Encounters with Crime and Justice in the Pacific Islands

A/Prof. Miranda Forsyth1, Dr  Fiona Hukula2, Beverleigh Kanas, Chief  Nipiko, Edwina Kotoisuva
1Australian National University, Acton, Australia, 2National Research Institute, Port Moresby, Papua New Guinea

Crime and Justice: Crime Prevention in a Pacific city: Examples from Port Moresby

Fiona Hukula

In an effort to change the image of Port Moresby as a dangerous, crime ridden city, there has been a concerted effort to address crime by various agencies.  This paper presents initiatives from Port Moresby that could be termed crime prevention. More specifically I will discuss efforts to address crime prevention by different stakeholders within the cityscape. This includes the National District Commission, international development agencies and local networks such as Human Rights Defenders. It seeks to contribute to the discourse on crime prevention by presenting and discussing how crime prevention can and could look like in a growing city such as Port Moresby.

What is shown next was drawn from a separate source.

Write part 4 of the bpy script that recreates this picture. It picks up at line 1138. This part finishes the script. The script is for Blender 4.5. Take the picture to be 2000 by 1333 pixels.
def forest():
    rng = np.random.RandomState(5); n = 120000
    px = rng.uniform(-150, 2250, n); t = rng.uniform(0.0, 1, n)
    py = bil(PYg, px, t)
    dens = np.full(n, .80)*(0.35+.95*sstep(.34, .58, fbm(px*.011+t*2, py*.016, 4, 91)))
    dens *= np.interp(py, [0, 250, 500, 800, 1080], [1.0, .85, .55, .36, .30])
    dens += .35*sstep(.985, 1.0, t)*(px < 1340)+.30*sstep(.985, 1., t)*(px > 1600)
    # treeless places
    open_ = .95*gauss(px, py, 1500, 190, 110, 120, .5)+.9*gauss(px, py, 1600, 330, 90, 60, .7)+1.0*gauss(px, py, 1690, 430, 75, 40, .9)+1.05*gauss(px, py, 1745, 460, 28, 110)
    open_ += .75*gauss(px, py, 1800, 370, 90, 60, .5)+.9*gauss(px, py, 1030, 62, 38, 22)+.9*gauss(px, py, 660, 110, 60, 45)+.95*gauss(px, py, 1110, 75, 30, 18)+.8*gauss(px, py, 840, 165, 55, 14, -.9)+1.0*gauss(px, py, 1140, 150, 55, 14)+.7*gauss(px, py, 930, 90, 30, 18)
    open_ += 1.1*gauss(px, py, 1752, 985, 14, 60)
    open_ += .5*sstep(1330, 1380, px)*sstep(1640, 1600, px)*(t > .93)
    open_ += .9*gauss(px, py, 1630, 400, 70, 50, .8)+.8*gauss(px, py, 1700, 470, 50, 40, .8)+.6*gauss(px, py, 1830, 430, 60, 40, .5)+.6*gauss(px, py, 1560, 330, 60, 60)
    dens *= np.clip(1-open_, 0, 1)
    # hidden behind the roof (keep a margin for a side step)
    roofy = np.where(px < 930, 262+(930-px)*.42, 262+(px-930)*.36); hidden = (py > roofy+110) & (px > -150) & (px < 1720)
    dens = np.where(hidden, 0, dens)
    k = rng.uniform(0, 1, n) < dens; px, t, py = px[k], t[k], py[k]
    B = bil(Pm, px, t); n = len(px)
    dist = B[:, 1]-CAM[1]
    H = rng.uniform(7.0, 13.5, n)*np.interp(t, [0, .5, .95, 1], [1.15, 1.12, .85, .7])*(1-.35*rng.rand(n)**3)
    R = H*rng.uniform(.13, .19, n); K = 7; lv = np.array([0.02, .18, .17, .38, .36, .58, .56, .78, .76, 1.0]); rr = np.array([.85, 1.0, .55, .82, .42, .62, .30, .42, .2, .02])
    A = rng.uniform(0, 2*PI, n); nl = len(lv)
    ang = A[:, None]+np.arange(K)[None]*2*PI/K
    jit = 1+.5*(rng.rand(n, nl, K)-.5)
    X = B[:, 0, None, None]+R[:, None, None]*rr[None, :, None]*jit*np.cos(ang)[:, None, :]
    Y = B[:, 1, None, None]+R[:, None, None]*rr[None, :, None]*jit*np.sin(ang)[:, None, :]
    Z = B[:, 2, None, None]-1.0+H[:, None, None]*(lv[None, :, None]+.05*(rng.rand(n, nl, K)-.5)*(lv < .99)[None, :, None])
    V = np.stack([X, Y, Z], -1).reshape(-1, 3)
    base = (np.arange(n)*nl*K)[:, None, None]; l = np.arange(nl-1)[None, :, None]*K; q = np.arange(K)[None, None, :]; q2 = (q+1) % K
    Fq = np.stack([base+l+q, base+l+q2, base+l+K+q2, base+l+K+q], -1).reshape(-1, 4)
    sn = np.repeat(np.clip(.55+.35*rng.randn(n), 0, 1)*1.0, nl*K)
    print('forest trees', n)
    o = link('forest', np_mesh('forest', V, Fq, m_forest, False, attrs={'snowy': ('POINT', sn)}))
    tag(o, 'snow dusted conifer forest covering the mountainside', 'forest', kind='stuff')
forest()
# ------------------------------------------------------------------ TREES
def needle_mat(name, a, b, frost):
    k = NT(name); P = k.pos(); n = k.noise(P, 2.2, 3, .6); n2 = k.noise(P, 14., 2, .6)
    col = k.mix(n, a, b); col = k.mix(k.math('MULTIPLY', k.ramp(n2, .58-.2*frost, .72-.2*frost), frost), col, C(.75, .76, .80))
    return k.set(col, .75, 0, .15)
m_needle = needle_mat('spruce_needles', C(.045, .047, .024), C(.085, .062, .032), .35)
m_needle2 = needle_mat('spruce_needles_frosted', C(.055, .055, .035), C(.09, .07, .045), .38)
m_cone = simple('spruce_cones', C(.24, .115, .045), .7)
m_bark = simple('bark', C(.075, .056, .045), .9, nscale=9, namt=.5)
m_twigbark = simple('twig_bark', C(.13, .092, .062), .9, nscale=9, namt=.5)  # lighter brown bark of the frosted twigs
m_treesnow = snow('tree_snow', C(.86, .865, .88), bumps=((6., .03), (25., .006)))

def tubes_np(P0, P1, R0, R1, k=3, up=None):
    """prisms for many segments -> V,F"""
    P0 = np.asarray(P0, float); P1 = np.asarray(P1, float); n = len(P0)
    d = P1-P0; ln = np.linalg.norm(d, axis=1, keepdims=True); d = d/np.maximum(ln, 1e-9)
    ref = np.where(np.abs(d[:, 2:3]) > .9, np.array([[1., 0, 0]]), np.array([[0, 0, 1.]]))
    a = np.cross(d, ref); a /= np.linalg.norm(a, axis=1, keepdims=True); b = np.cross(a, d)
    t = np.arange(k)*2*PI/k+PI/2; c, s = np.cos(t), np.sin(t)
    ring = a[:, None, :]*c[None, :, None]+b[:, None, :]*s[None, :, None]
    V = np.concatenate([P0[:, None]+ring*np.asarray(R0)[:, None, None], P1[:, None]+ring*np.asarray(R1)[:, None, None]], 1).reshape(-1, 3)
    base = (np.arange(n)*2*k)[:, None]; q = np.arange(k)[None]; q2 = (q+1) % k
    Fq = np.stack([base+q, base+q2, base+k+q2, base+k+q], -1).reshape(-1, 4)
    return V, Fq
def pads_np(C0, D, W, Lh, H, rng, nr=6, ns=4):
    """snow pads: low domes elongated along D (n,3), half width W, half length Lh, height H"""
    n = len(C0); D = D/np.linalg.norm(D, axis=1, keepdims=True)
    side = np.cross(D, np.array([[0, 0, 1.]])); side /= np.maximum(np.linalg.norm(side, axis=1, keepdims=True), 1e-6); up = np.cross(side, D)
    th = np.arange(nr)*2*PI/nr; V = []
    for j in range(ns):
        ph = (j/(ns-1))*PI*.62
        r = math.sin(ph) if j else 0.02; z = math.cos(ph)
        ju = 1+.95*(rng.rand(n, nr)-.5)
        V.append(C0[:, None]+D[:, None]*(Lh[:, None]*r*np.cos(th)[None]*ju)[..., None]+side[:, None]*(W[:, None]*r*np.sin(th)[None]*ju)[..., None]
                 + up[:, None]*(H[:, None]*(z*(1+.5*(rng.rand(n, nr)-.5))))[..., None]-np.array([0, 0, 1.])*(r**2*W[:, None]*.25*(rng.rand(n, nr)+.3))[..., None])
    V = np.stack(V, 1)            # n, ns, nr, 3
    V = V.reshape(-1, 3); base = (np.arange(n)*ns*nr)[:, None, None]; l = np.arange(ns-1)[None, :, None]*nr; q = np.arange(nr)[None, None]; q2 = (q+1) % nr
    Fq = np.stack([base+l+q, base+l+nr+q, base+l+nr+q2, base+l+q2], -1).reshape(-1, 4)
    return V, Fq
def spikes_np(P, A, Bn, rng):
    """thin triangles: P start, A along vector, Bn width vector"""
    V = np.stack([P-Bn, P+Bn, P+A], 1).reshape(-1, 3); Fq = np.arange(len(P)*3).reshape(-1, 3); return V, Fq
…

“Kill all the sorcerers:” The interconnections between sorcery, violence, war and peace in Bougainville

Miranda Forsyth

Recent fieldwork into sorcery accusations and related violence in Bougainville, Papua New Guinea, revealed that many see the violence as linked to experiences during Bougainville’s long civil war, fought almost two decades earlier.  This paper discusses the nature and strengths of these connections between war and peace, exploring how wartime experiences legitimated such violence and how this violence has continued in the absence of strong peacetime institutions of health, education and justice.  Drawing on Braithwaite and D’Costa’s framework of cascades of violence, it also tracks the ways in which sorcery discourses, practices and beliefs cascade to war, playing a variety of roles such as triggering local conflict, legitimating the elimination of unwanted individuals, increasing insecurity and acting as tools of both psychological and spiritual warfare.  Methodological issues raised by the study of violence driven by magical or spiritual worldviews will also be discussed.

Access to Justice in rural Vanuatu Communities Initiative

Beverleigh Kanas Joshua, Senior Magistrate and Chief Nipiko

This paper describes an initiative led by the author, a Senior Magistrate in Vanuatu, to work with chiefs to improve justice outcomes within communities on the island of Tanna.  Vanuatu is a deeply plural society in which many of the justice needs of the population are met by the customary justice system (“kastom”).  This paper describes the background to the initiative, its initial reception by the communities involved and the methods used.  It also describes some of the main challenges and initial findings from the first stage of implementation.  These findings includes the important realisation that chiefs cannot work in isolation. The role they play in the communities is important to maintain peace but they also must make decisions that comply with the law in order for trust and respect to be restored, and this is a particular challenge in regard to cases involving women and girls. This points to the need for some sort of jurisdiction that will guide them to make decisions that accommodate and consider the needs of women and children and allow them to be better protected. The informal system of kastom governance can be better utilized by victims in the communities to access justice if the chiefs are equipped with the right knowledge.


Biography:

Miranda Forsyth is an Associate Professor at RegNet School of Regulation and Global Governance, College of Asia & the Pacific at the Australian National University.